Ormai la discussione non è più "legge sì o legge no", ma verte sull’estensione, i contenuti e i concreti punti di caduta che la normativa dovrà avere. Lungo questa nuova frontiera un punto di partenza è sicuramente costituito dall’unità che in occasione del conflitto di attribuzione il Popolo della Libertà è riuscito ad assicurare. I gruppi parlamentari si sono ritrovati uniti per la quasi totalità. E i casi di dissenso si sono contati sulle dita di una sola mano. La distinzione tra laici e cattolici è degradata a una questiome di accenti e di sfumature. Alla Camera è stato il laico Fabrizio Cicchitto a pronunciare la dichiarazione finale a favore dell’elevazione del conflitto. Al Senato un altro laico, Carlo Vizzini, è stato addirittura il relatore della proposta.

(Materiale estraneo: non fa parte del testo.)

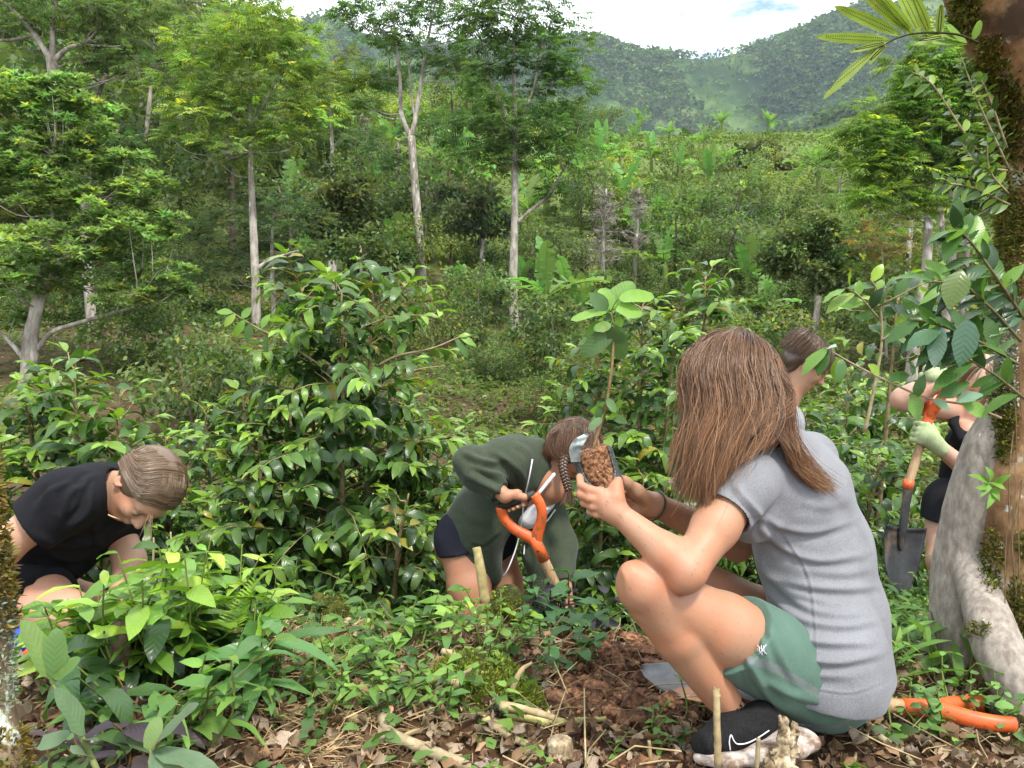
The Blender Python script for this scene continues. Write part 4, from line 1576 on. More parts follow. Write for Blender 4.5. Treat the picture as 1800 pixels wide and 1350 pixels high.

Non c’è dubbio che questo risultato si è realizzato anche perché i profili di metodo relativi all’invadenza del potere giudiziario in un ambito chiaramente legislativo hanno ricoperto una grande importanza. Ma è altrettanto evidente che il risultato raggiunto è un buon punto di partenza per provare a trovare un accordo anche nel merito e rendere il PdL autosufficiente nel tragitto che dovrà portare all’approvazione della legge. Ciò non significa che non debbano essere ricercate aperture. Verso l’Udc queste si propongono senza forzature. Nei confronti delle opposizioni di sinistra, invece, il problema si presenta più complesso. Di fronte all’iniziativa assunta dal PdL, infatti, il travaglio del Pd è stato incommensurabilmente più grande di quello dei suoi avversari. E’ venuta fuori tutta l’ambiguità del dibattito sul modo di intendere la laicità, senza far chiarezza sul quale le diverse anime confluite nella nuova formazione difficilmente possono stare insieme. La scelta di non votare ha rappresentato un compromesso risicato nel quale, in ogni caso, a prevalere sono stati coloro i quali all’interno del Pd non sono disposti a confondere laicità e laicismo.
E’ verso di loro che il PdL in Senato ha deciso di lanciare un segnale di disponibilità. La scelta di non partecipare al voto sull’ordine del giorno presentato dal senatore Zanda che richiedeva una legge entro il 2008 non è stata – come ha erroneamente scritto Eugenio Scalfari su Repubblica – né uno scambio né una concessione. Essa è nata da una duplice ragione: quella di sottolineare l’importanza di un documento in cui per la prima volta il Pd dichiara apertamente la propria indisponibilità nei confronti dell’eutanasia, e quella di trasformare il non voto in un’apertura piuttosto che nella sorda contrapposizione che avrebbe desiderato l’ala laicista del partito.
Non sarà facile ma forse una parte del Pd potrà essere coinvolta nella scrittura di una legge che a questo punto si presenta come una delle tappe importanti di questa legislatura. Non dovremo attendere molto per saperlo. E’ poi probabile che coloro che vorrebbero utilizzare una sentenza per chiudere la partita cercheranno di stringere i tempi per arrivare a un rigetto della sospensiva per quanto riguarda il decreto della Corte d’Appello di Milano e il relativo ricorso della Procura generale, e a una dichiarazione di inammissibilità del conflitto di attribuzione emessa già il prossimo 28 agosto. Ma anche se questo scenario fosco dovesse concretizzarsi, la politica ormai non può più fare a meno di assumersi le sue responsabilità. A settembre inizia un nuovo e decisivo atto.